Mais complexa é a aposição do vocábulo “política” à palavra “responsabilidade”. Ou seja, a ministra assume a obrigação de responder pelas suas acções ou pelas dos outros sob sua tutela apenas (digo eu) no plano político. E o que significa isso? Que as consequências para si própria são remetidas ao juízo popular, expresso para o efeito nas urnas quando for ocasião. Sejamos honestos: num sistema eleitoral como o português isso é quase a mesma coisa que não dizer nada. Nem se sabe se Teixeira da Cruz (ou qualquer outro ministro que não seja político de carreira) será candidata nas próximas legislativas (quando a questão, se se puser, se porá), nem os portugueses se vão dar ao trabalho de examinar cuidadosamente as listas eleitorais para avaliar os casos em que “ah ah, cá está, esta senhora vai agora responder pelas suas acções como responsável pelo erro do Citius”, ou das listas de professores, ou outro qualquer e por isso votar noutro partido.

O que significa então a “responsabilidade política” da senhora ministra? Pois significa, tão simplesmente, que o seu chefe – o primeiro-ministro – tem de tirar ilações do que se passou neste caso e decidir, primeiro, do grau de responsabilidade assumido (não apenas que tem responsabilidade, mas qualificá-la) e, em segundo lugar, que consequências tirar dela. Deve portanto o primeiro-ministro ser confrontado com a questão, tão simples como isso. Pode decidir o que quiser e, então sim, a sua responsabilidade – política também – fica entregue ao escrutínio da opinião pública; e, então sim, os cidadãos farão o seu juízo sobre a forma como o político Passos Coelho respondeu pelas acções dos ministros sob a sua tutela; e, então sim, para o bem ou para o mal, poderão reflecti-lo nas eleições. É assim que, se não é, devia ser.
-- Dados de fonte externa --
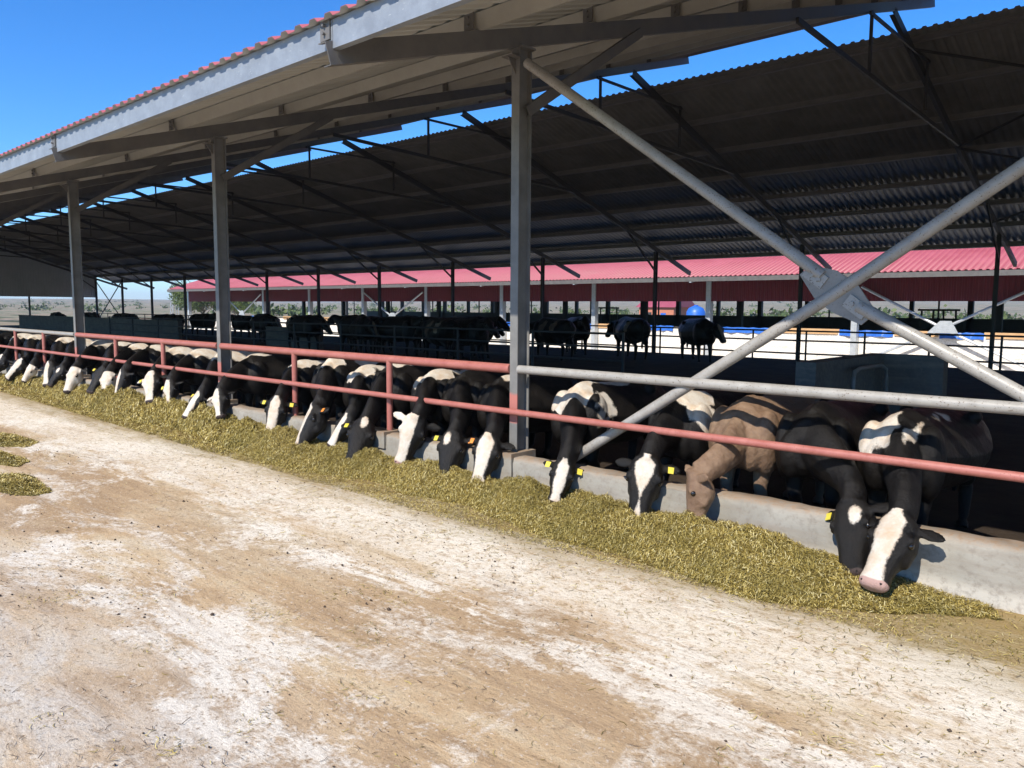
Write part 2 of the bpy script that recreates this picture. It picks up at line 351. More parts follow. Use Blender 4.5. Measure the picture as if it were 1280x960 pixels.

Nem Teixeira da Cruz (ou Crato, ou qualquer outro ministro) pode pedir desculpas exclusivamente em nome do seu ministério – ou se pode, isso não significa que todas as desculpas ficam pedidas -, nem quem os tutela se deve eximir às responsabilidades próprias.

Não se trata de assunto fácil. Os membros do governo serão hoje em dia dos mais solitários e angustiados dos homens e mulheres. É uma tarefa cada vez mais difícil, até porque está na moda execrar “os políticos”, e a exposição pública aos amores como aos ódios de uma opinião volátil de públicos cada vez mais informados e exigentes exige paciência de Job e vontade de ferro. Mas o que os titulares da coisa pública não podem é espalhar as suas próprias culpas aos ventos da irresponsabilidade, pedindo desculpas “políticas” como se isso, na verdade, tivesse algum significado real, diluindo os erros pelos quatro cantos obscuros dos seus ministérios ao abrigo de escrutínios alheios.

Não o podem eles fazer, não o pode fazer o seu chefe. Nem agora nem nunca, aliás.